If Sita can be recovered, if she is not the outsider that she appears to be, the recuperation of Ganga in Khalnayak might well be expected. Once Balu finds that he has been ‘spurned’ by her, that he cannot win her love, he returns to the path of villainy — but this return, as the film establishes, is only imaginary. His stated ambition, as Balu declares before his guru, Roshi Mahanta, the corrupter of youth and the sworn foe of India, but a shadowy presence in the film, is “to become the world’s worst man”. Yet the nayak in him has triumphed over the khalnayak, his real self has established its lordship over his ignorant self, and he will eventually locate himself within an inclusionary polity, and render himself subject to the laws of the community. Thus, towards the end of the film, as Ganga is sentenced to seven years imprisonment for aiding and abetting a dangerous criminal, and Balu appears to be ensconced as the new head of the empire of evil, he appears suddenly in court and bares forth the truth.

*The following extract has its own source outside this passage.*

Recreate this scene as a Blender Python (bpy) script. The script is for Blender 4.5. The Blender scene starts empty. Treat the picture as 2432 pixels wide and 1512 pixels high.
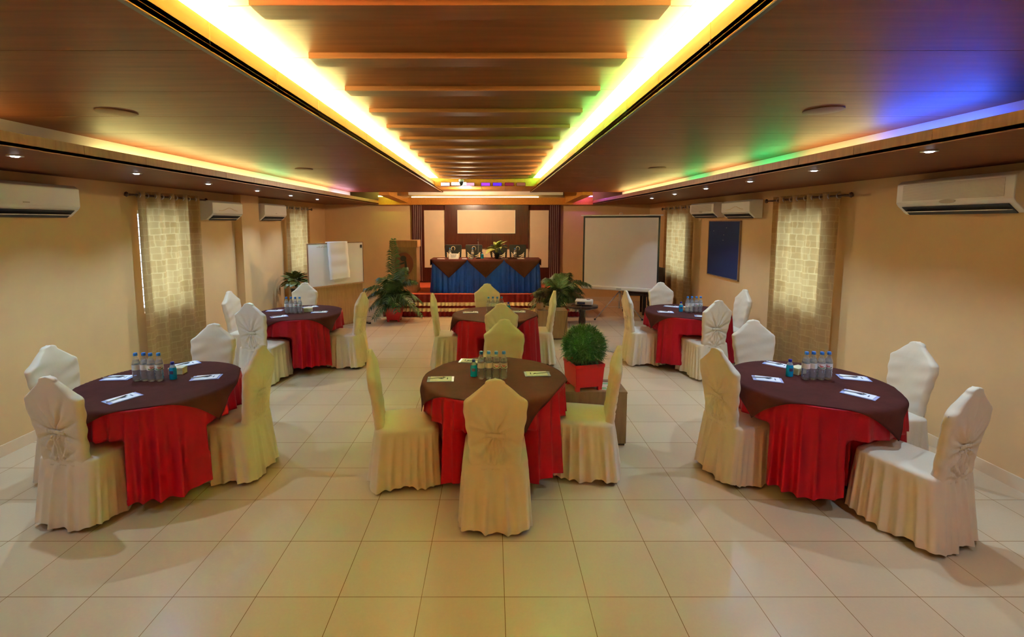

But, before an audience to whom the word of a notorious criminal is not worth much, what can he do to persuade them that the account he is about to render of Ganga’s captivity — an account that Ravana was prevented from giving to the citizens of Ayodhya — merits belief? Though he cannot swear by the Gita, the Bible, or the Quran, he is prepared to swear by his mother — for she is his book. The Sita that he has known, Balu tells the court, is pavitra, pure, and in every drop of her blood there is Ram. Seeking the penalty due to him, Balu pleads that this Sita must not be separated from her Ram. With an ending that one has come to expect of Hindi films, Ram and Sita are conjoined together, and Balu, having separated the ephemeral within him from that which is enduring, is drawn back into the arms of the human community.